Q.my friend has had to declare bankruptcy, and is trying to hold on to the house. the bank is threatening to take the contents as well to make up for the loss of equity in the house since she bought it. The bankruptcy administrator believes her monthly budget to be extravagant and has told her that her service dog (who happens to be a perky spaniel but is formally trained and she uses it because she gets confused and lost in the city) (Brooklyn) -- he said the service dog is a "pet" and hence a "frill" and she should not be paying the vet and food bills!!!!!

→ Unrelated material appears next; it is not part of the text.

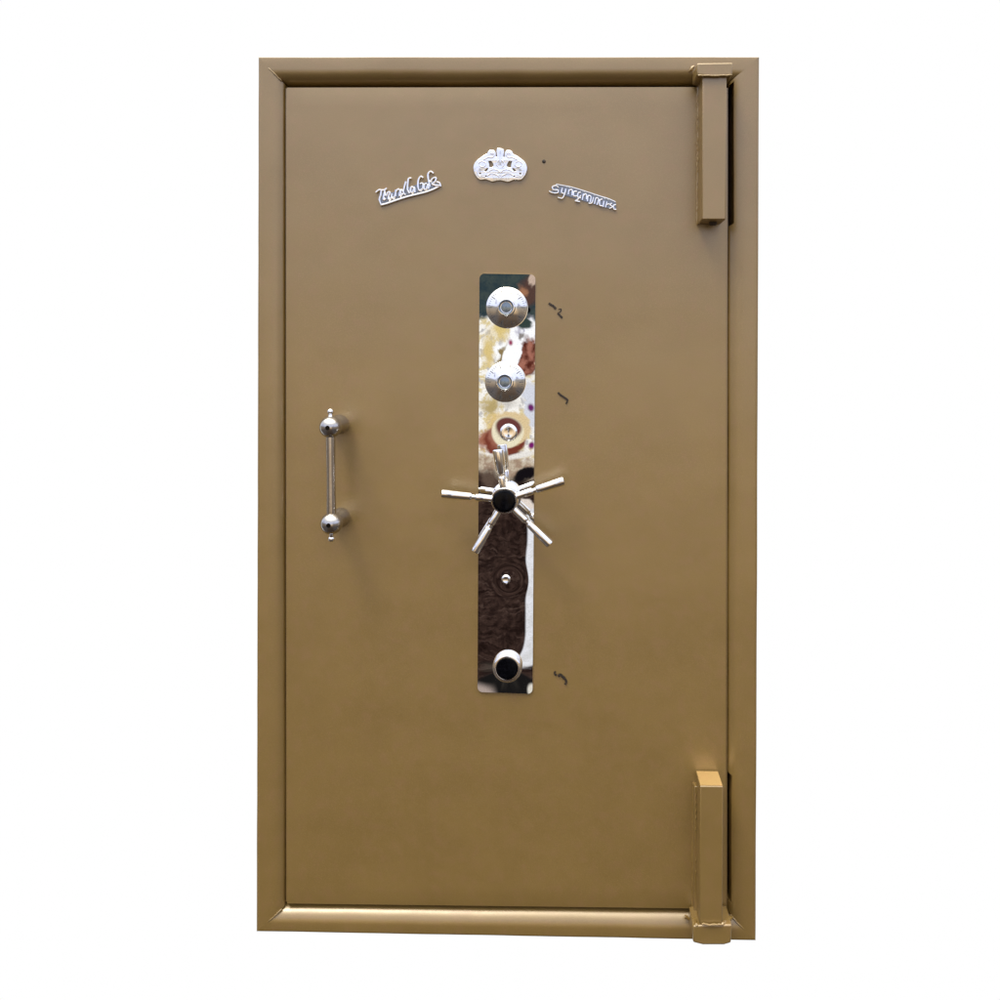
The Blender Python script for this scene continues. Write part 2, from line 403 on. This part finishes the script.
# hinges --------------------------------------------------------------
YH = -.060
def quad(x0, y0_, x1, y1_, y):            # measured corners at depth y
    return [P(x0, y0_, y), P(x1, y0_, y), P(x1, y1_, y), P(x0, y1_, y)]
def prism(bm, x0, z0, x1, z1, ya, yb):
    box(bm, x0, x1, ya, yb, z1, z0)
def hinge(top):
    bm = bmesh.new()
    if top:
        a, b_ = P(702.5, 74, YH), P(726, 219.5, YH)
    else:
        a, b_ = P(700, 786, YH), P(722.5, 925, YH)
    prism(bm, a.x, a.z, b_.x, b_.z, YH, YD - .001)
    h = part('hinge', bm, M_paint, smooth=True, bevel=.0022, label='upper square-bar hinge' if top else 'lower square-bar hinge')
    if not top:
        be = bmesh.new(); box(be, a.x + .001, b_.x - .001, YH + .0015, YD - .004, a.z - .001, a.z + .0014)  # thin plate added on the bar; its paler paint imitates overhead light
        partp('toplit_bar_plate', be, M_toplit, h, label='top end of the hinge bar, painted paler for overhead light')
    # backing strap welded to the door sheet
    bm = bmesh.new()
    zt, zb = (P(0, 86, YD).z, P(0, 224, YD).z) if top else (P(0, 773, YD).z, P(0, 906, YD).z)
    xl = P(698.5 if top else 697, 150, -.008).x
    box(bm, xl, a.x + .004, -.012, YD + .002, zb, zt)
    partp('hinge_strap', bm, M_paint, h, bevel=.0012)
    bm = bmesh.new()
    zz = [zt + (zb - zt) * k / 6 for k in range(7)]
    bead(bm, [(xl - .0003, YD - .0012, z) for z in zz], .0021, .2)
    if not top:
        for py in (795, 803, 811, 817, 829, 860, 872): 
            c = P(696, py, -.013); bead(bm, [(c.x, c.y, c.z + .003), (c.x, c.y, c.z - .003)], .0013)
    else:
        for py in (100, 118, 127, 140, 149, 160, 170): 
            c = P(697.5, py, -.013); bead(bm, [(c.x, c.y, c.z + .005), (c.x, c.y, c.z - .005)], .0012)
    partp('weld_bead', bm, M_weld, h)
    # socket block on the frame
    if top:
        bm = bmesh.new()
        q = [P(697, 63, -.066), P(733, 62.5, -.066), P(732.5, 75, -.066), P(716, 76.5, -.066), P(697, 75, -.066)]
        fr = [bm.verts.new(p) for p in q]; bk_ = [bm.verts.new((p.x, .006, p.z)) for p in q]
        bm.faces.new(fr); bm.faces.new(bk_[::-1])
        for i in range(5): bm.faces.new((fr[i], bk_[i], bk_[(i+1) % 5], fr[(i+1) % 5]))
        partp('socket_block', bm, M_frame, h, bevel=.003)
        for L_, r_ in (([P(698, 75.2, -.066), P(708, 75.6, -.067), P(718, 75.8, -.067), P(732, 75, -.066)], .0018), ([P(694, 66, -.002), P(689, 72, -.001)], .004)):
            bm = bmesh.new(); bead(bm, L_, r_); partp('weld_bead', bm, M_weld, h)
        bm = bmesh.new()                       # pin below the bar
        lathe(bm, P(713, 215, -.025), P(713, 240, -.025), [(0, 0), (0, .008), (.020, .008), (.022, .006), (.022, 0)], 20)
        partp('hinge_pin', bm, M_dark, h)
    else:
        bm = bmesh.new()
        q = [P(693, 926, -.062), P(706, 925, -.062), P(722, 925, -.062), P(732, 925, -.062), P(731, 943, -.062), P(724, 945, -.062), P(703, 945, -.062), P(693, 942.5, -.062)]
        fr = [bm.verts.new(p) for p in q]; bk_ = [bm.verts.new((p.x, .004, p.z)) for p in q]
        bm.faces.new(fr); bm.faces.new(bk_[::-1]); nq = len(q)
        for i in range(nq): bm.faces.new((fr[i], bk_[i], bk_[(i+1) % nq], fr[(i+1) % nq]))
        partp('socket_block', bm, M_frame, h, bevel=.003)
        bm = bmesh.new()
        bead(bm, [P(702, 923.5, -.064), P(709, 925, -.065), P(716, 924.5, -.065), P(722, 925, -.064)], .0022)
        bead(bm, [P(692, 912, -.004), P(693.5, 918, -.03), P(697, 925, -.062)], .0045)
        bead(bm, [P(722, 925, -.062), P(727, 921, -.04), P(731, 917, -.004)], .0042)
        bead(bm, [P(684, 916, -.003), P(690, 919, -.003)], .0035)
        partp('weld_bead', bm, M_weld, h)
hinge(True); hinge(False)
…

A.when she filed bankruptcy, she turned a lot of her life's control over to the government. She did it to get out from under the debt, which is a benefit. For that benefit, she loses autonomy. The laws under which she filed will determine what she can keep and what not. What recourse she may have will depend on whether she is filing in liquidation (chapter 7), or with a repayment plan (chapter 13). I suspect from what you said below (that her budget is at issue) that she is in chapter 13. To get the benefit of a 13, one must "please" the bankruptcy administrator (used to be called a "trustee", a bankruptcy expert appointed by the court to oversee the administration of the repayment plan, and who really has the interests of the creditors at heart here, because the trustee's job is to maximize the amount the creditors may receive consistent with the bankruptcy law). If the trustee doesn't think the repayment plan sufficiently repays debt, according to all the assets, then the trustee has the duty to counsel the debtor to rework the plan, or else ask the court not to approve the plan, in effect cancelling the benefit of "going bankrupt" If the animal were simply a pet, he would have the absolute right and duty so to counsel. He would have a duty to oppose all frills, to maximize repayment to the creditors. As horrible as that would seem to the debtor, she would have very little recourse, unless she could otherwise tighten the budget to the satisfaction of the trustee (or the court, if she simply chose to persist in the filing over the trustee's objections). However, one issue is whether this is a true service animal. I don't know if service animals are exempt from being taken in a bankruptcy (I doubt that they are, at least under the bankruptcy law). However, absent some documentation that this is a true service animal (trained and physician prescribed), the trustee need not take the debtor's word for it.